- [WHAT YOU NEED TO DO]:
Write out the listing, please, but only from its first line through the line containing "from mathutils import Vector, Matrix", exactly as given and without pictures.
####
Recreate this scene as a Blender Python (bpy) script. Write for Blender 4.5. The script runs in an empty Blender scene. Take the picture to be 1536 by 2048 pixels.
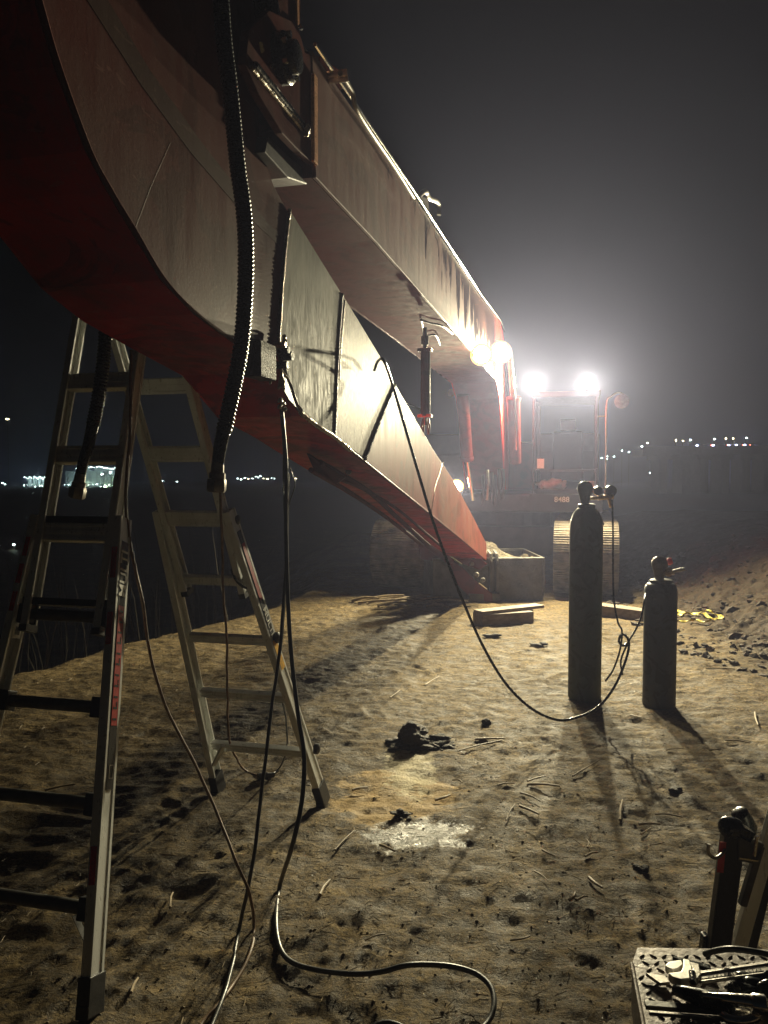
import bpy, bmesh, math, random
import numpy as np
from mathutils import Vector, Matrix

# ------------------------------------------------------------------ camera, world, light level
S = bpy.context.scene
COL = S.collection
F_PX = 1539.0
PITCH = math.atan(69 / 1539)
CAM_Z = 1.6
cam = bpy.data.cameras.new("camera")
co = bpy.data.objects.new("camera", cam)
COL.objects.link(co)
co.location = (0, 0, CAM_Z)
co.rotation_euler = (math.pi / 2 - PITCH, 0, 0)
cam.sensor_fit = 'VERTICAL'
cam.sensor_height = 36
cam.lens = 36 * F_PX / 2048
cam.clip_start = 0.05
cam.clip_end = 6000
S.camera = co
S.render.engine = 'CYCLES'
S.cycles.use_denoising = True
S.cycles.max_bounces = 6
S.cycles.volume_bounces = 0
S.cycles.sample_clamp_indirect = 4
S.view_settings.view_transform = 'Standard'
S.view_settings.look = 'None'
S.view_settings.gamma = 1
S.view_settings.exposure = 0.22

W = bpy.data.worlds.new("World")
S.world = W
W.use_nodes = True
wn = W.node_tree.nodes
wl = W.node_tree.links
bg = wn['Background']
sky = wn.new('ShaderNodeTexSky')
sky.sky_type = 'NISHITA'
sky.sun_disc = False
sky.sun_elevation = math.radians(-4.5)
sky.sun_rotation = math.radians(200)
sky.ozone_density = 6
tint = wn.new('ShaderNodeMix'); tint.data_type = 'RGBA'; tint.blend_type = 'MULTIPLY'
tint.inputs[0].default_value = 1.0; tint.inputs[7].default_value = (0.62, 0.98, 1.12, 1)
bw = wn.new('ShaderNodeRGBToBW'); wl.new(sky.outputs[0], bw.inputs[0]); wl.new(bw.outputs[0], tint.inputs[6]); wl.new(tint.outputs[2], bg.inputs[0])
bg.inputs[1].default_value = 0.50

LAMP_W = 2300.0          # one cab work lamp
LAMP_COL = (1.0, 0.89, 0.58)
HAZE_D = 0.0026

# ------------------------------------------------------------------ helpers: picture geometry
cp, sp_ = math.cos(PITCH), math.sin(PITCH)
def ray(px, py):
    a = (px - 768) / F_PX
    b = (1024 - py) / F_PX
    return Vector((a, cp + b * sp_, -sp_ + b * cp))
def at(px, py, Y):
    d = ray(px, py)
    return Vector((0, 0, CAM_Z)) + d * (Y / d.y)
def gp(px, py, z=0.0):
    d = ray(px, py)
    return Vector((0, 0, CAM_Z)) + d * ((z - CAM_Z) / d.z)
M_ = 0.256
C0 = -1.214
NRM = math.sqrt(1 + M_ * M_)
UU = Vector((1 / NRM, -M_ / NRM, 0))        # across the boom, to the right
VV = Vector((-M_ / NRM, -1 / NRM, 0))       # along the boom, away from the machine
def pl(px, py, off=0.0):                    # a point of the boom plane shifted right by off
    d = ray(px, py)
    c = C0 + off * NRM
    t = c / (d.x - M_ * d.y)
    return Vector((0, 0, CAM_Z)) + d * t
def plz(Y, z, off=0.0):
    return Vector((C0 + off * NRM + M_ * Y, Y, z))

# ------------------------------------------------------------------ helpers: meshes
def frame(d):
    d = d.normalized()
    up = Vector((0, 0, 1)) if abs(d.z) < 0.93 else Vector((1, 0, 0))
    s = d.cross(up).normalized()
    return s, s.cross(d).normalized(), d
def crom(P, n=8):
    P = [Vector(p) for p in P]
    if len(P) < 3: 
        return P
    Q = [P[0] * 2 - P[1]] + P + [P[-1] * 2 - P[-2]]
    out = []
    for i in range(1, len(Q) - 2):
        a, b, c, d = Q[i - 1], Q[i], Q[i + 1], Q[i + 2]
        for k in range(n):
            t = k / n
            out.append(0.5 * ((2 * b) + (c - a) * t + (2 * a - 5 * b + 4 * c - d) * t * t + (3 * b - a - 3 * c + d) * t ** 3))
    out.append(P[-1])
    return out
def resample(P, step):
    out = [P[0]]
    acc = 0
    for a, b in zip(P, P[1:]):
        L = (b - a).length
        if L < 1e-9: continue
        t = step - acc
        while t <= L:
            out.append(a.lerp(b, t / L)); t += step
        acc = L - (t - step)
    return out

class MB:
    def __init__(s): s.v = []; s.f = []
    def add(s, vs, fs):
        o = len(s.v)
        s.v += [tuple(v) for v in vs]
        s.f += [tuple(i + o for i in f) for f in fs]
        return s
    def box(s, c, ax, hs):                       # centre, three axes, half sizes
        c = Vector(c); a, b, d = [Vector(x).normalized() * h for x, h in zip(ax, hs)]
        vs = [c + a * i + b * j + d * k for i in (-1, 1) for j in (-1, 1) for k in (-1, 1)]
        fs = [(0, 1, 3, 2), (4, 6, 7, 5), (0, 4, 5, 1), (2, 3, 7, 6), (0, 2, 6, 4), (1, 5, 7, 3)]
        return s.add(vs, fs)
    def abox(s, lo, hi):
        lo, hi = Vector(lo), Vector(hi)
        return s.box((lo + hi) / 2, ((1, 0, 0), (0, 1, 0), (0, 0, 1)), (hi - lo) / 2)
    def bar(s, p, q, w, h, side=None):           # rectangular bar p-q, w along side, h across
        p, q = Vector(p), Vector(q)
        d = (q - p).normalized()
        if side is None: a, b, _ = frame(d)
        else:
            a = (Vector(side) - d * Vector(side).dot(d)).normalized(); b = d.cross(a)
        return s.box((p + q) / 2, (a, b, d), (w / 2, h / 2, (q - p).length / 2))
    def tube(s, P, r, n=12, caps=True, rf=None):
        P = [Vector(p) for p in P]
        m = len(P); o = len(s.v)
        t0 = (P[1] - P[0]).normalized()
        a, b, _ = frame(t0)
        for i in range(m):
            t = (P[min(i + 1, m - 1)] - P[max(i - 1, 0)]).normalized()
            a = (a - t * a.dot(t)).normalized(); b = t.cross(a)
            rr = rf(i / (m - 1), i) if rf else r
            for k in range(n):
                w = 2 * math.pi * k / n
                s.v.append(tuple(P[i] + (a * math.cos(w) + b * math.sin(w)) * rr))
        for i in range(m - 1):
            for k in range(n):
                k2 = (k + 1) % n
                s.f.append((o + i * n + k, o + i * n + k2, o + (i + 1) * n + k2, o + (i + 1) * n + k))
        if caps:
            s.f.append(tuple(o + k for k in reversed(range(n))))
            s.f.append(tuple(o + (m - 1) * n + k for k in range(n)))
        return s
    def cyl(s, p, q, r, n=16, r2=None):
        return s.tube([p, q], r, n, rf=(lambda t, i: r if i == 0 else (r if r2 is None else r2)))
    def prism(s, poly, vec):                     # planar polygon of points, extruded by vec
        vec = Vector(vec); n = len(poly)
        vs = [Vector(p) for p in poly] + [Vector(p) + vec for p in poly]
        fs = [tuple(range(n)), tuple(range(2 * n - 1, n - 1, -1))]
        fs += [(i, i + n, (i + 1) % n + n, (i + 1) % n) for i in range(n)]
        return s.add(vs, fs)
    def lathe(s, c, prof, n=40, axis=(0, 0, 1), caps=True):
        c = Vector(c); a, b, d = frame(Vector(axis))
        o = len(s.v); m = len(prof)
        for r, z in prof:
            for k in range(n):
                w = 2 * math.pi * k / n
                s.v.append(tuple(c + d * z + (a * math.cos(w) + b * math.sin(w)) * r))
        for i in range(m - 1):
            for k in range(n):
                k2 = (k + 1) % n
                s.f.append((o + i * n + k, o + i * n + k2, o + (i + 1) * n + k2, o + (i + 1) * n + k))
        if caps:
            s.f.append(tuple(o + k for k in reversed(range(n))))
            s.f.append(tuple(o + (m - 1) * n + k for k in range(n)))
        return s
    def blob(s, c, r, seed=0, sub=2, rough=0.3, sq=(1, 1, 1)):
        rnd = random.Random(seed)
        bm = bmesh.new(); bmesh.ops.create_icosphere(bm, subdivisions=sub, radius=1)
        c = Vector(c)
        ph = [(Vector((rnd.uniform(-3, 3), rnd.uniform(-3, 3), rnd.uniform(-3, 3))), rnd.uniform(0, 6)) for _ in range(6)]
        vs = []
        for v in bm.verts:
            k = 1 + rough * sum(math.sin(p.dot(v.co) * 1.6 + q) for p, q in ph) / 3
            if sub > 3: k += rough * 0.4 * sum(math.sin(p.dot(v.co) * 5.3 + q * 3) + 0.6 * math.sin(p.dot(v.co) * 11.7 + q) for p, q in ph[:4]) / 4
            vs.append(c + Vector((v.co.x * r * k * sq[0], v.co.y * r * k * sq[1], v.co.z * r * k * sq[2])))
        fs = [tuple(v.index for v in f.verts) for f in bm.faces]
        bm.free()
        return s.add(vs, fs)
    def build(s, name, mat, parent=None, smooth=False, bevel=0.0, auto=True):
        me = bpy.data.meshes.new(name)
        me.from_pydata(s.v, [], s.f)
        bm = bmesh.new(); bm.from_mesh(me)
        bmesh.ops.recalc_face_normals(bm, faces=bm.faces)
        bm.to_mesh(me); bm.free()
        if smooth:
            me.shade_smooth()
            if auto: me.set_sharp_from_angle(angle=math.radians(38))
        me.materials.append(mat)
        o = bpy.data.objects.new(name, me)
        COL.objects.link(o)
        if parent is not None: o.parent = parent
        if bevel:
            md = o.modifiers.new("bevel", 'BEVEL'); md.width = bevel; md.segments = 2
            md.limit_method = 'ANGLE'; md.angle_limit = math.radians(40)
        return o
def empty(name, loc=(0, 0, 0)):
    o = bpy.data.objects.new(name, None); COL.objects.link(o); o.location = loc
    o.empty_display_size = 0.1
    return o
def tag(o, label, cat, group=None, kind=None):
    o['label'] = label; o['category'] = cat
    if group: o['group'] = group
    if kind: o['kind'] = kind
    return o
def structure(o):
    o['kind'] = 'structure'; return o
def copy_tree(o, parent=None):
    kids = list(o.children)
    c = o.copy(); COL.objects.link(c); c.parent = parent
    if parent is not None: c.matrix_parent_inverse = o.matrix_parent_inverse.copy()
    for k in kids: copy_tree(k, c)
    return c
def text(name, s, size, mat, pos, right, up, parent=None, ext=0.0008, align='CENTER'):
    cu = bpy.data.curves.new(name, 'FONT')
    cu.body = s; cu.size = size; cu.extrude = ext; cu.align_x = align; cu.align_y = 'CENTER'
    cu.offset = size * 0.012
    t = bpy.data.objects.new(name + "_tmp", cu); COL.objects.link(t)
    dg = bpy.context.evaluated_depsgraph_get()
    me = bpy.data.meshes.new_from_object(t.evaluated_get(dg))
    bpy.data.objects.remove(t); bpy.data.curves.remove(cu)
    me.name = name
    r = Vector(right).normalized(); u = Vector(up); u = (u - r * u.dot(r)).normalized(); n = r.cross(u)
    mt = Matrix(((r.x, u.x, n.x, pos[0]), (r.y, u.y, n.y, pos[1]), (r.z, u.z, n.z, pos[2]), (0, 0, 0, 1)))
    me.transform(mt)
    me.materials.clear(); me.materials.append(mat)
    o = bpy.data.objects.new(name, me); COL.objects.link(o)
    if parent is not None: o.parent = parent
    return o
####
- [COMPLETED EXERCISE]:
Recreate this scene as a Blender Python (bpy) script. Write for Blender 4.5. The script runs in an empty Blender scene. Take the picture to be 1536 by 2048 pixels.
import bpy, bmesh, math, random
import numpy as np
from mathutils import Vector, Matrix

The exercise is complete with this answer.